Float it or sink it, Naira is DEAD! And Buhari KILLED it as he is killing Nigeria |
Nigeria has finally bowed to the inevitable.
Battered by the oil plunge, starved of foreign currency and with the
economy headed into recession, Africa’s second-biggest crude producer
said Wednesday it will allow the naira to float, setting the stage for
the currency to weaken. Free trade in the naira, set for Monday, will
mark the end of more than a year of resistance by President Muhammadu
Buhari, who reiterated his opposition to devaluation as recently as two
weeks ago.
The Central Bank of Nigeria has eliminated the official exchange rate
for the naira, replacing it with a new forex policy which is “purely
market-driven.”
However local and foreign financial experts, who welcomed the new
policy, say it is, technically, a byword for currency devaluation.
The naira was officially pegged at 197 to the U.S. dollar but experts
now agree that it will fall sharply in the coming days to between N280 -
N300 to the dollar.
Ten FX primary dealers will be appointed and notified by tomorrow.
The new policy will come into effect on Monday, CBN Governor, Godwin Emefiele said at a press briefing in Abuja yesterday.
He said the structure of the market would operate as a single market through the interbank autonomous window.
“The Exchange Rate would be purely market driven using the
Thomson-Reuters Order Matching System as well as the Conversational
Dealing Book,” he said.
But the governor said the CBN will participate in the market through
periodic interventions to either buy or sell FX as the need arises.
“To improve the dynamics of the market, we will introduce FX Primary
Dealers (FXPD) who would be registered by the CBN to deal directly with
the Bank for large trade sizes on a two-way quotes basis.

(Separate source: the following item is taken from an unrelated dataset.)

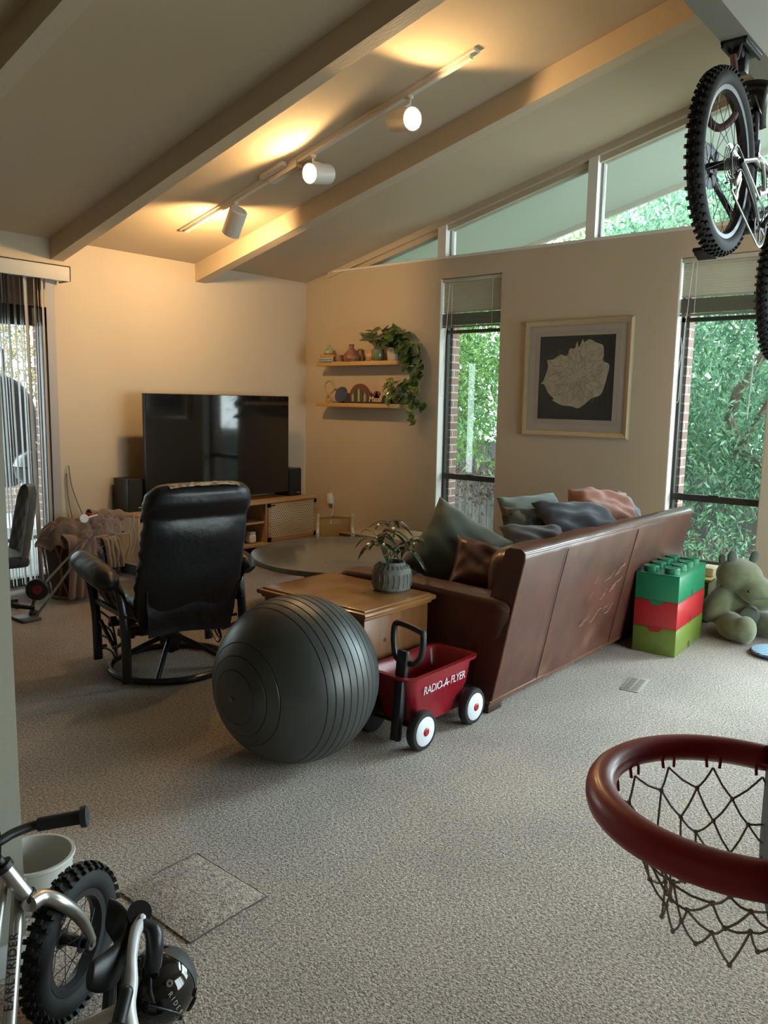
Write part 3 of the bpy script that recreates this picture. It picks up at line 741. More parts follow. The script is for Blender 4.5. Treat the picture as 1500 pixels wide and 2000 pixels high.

“The new Primary Dealers shall operate with other dealers in the
Inter-bank market, amongst other obligations that will be stipulated in
the Foreign Exchange Primary Dealers (FXPD) Guidelines, which would also
be released soon”.
According to the governor, the fall in oil revenue has led to a drastic
fall in foreign reserves, from about US$42.8 billion in January 2014 to
about US$26.7 billion as of June 10, 2016, equivalent to 60% within the
period.
He said the monthly FX earnings have fallen from about US$3.2 billion
monthly to current levels of below a billion dollars per month during
the same period.
Despite having fallen, the FX reserve is still robust and able to cover
about five months of Nigeria’s imports as against the international
benchmark of three months.
Domestic production of items restricted from the FX market is picking up nationwide, Emefiele said.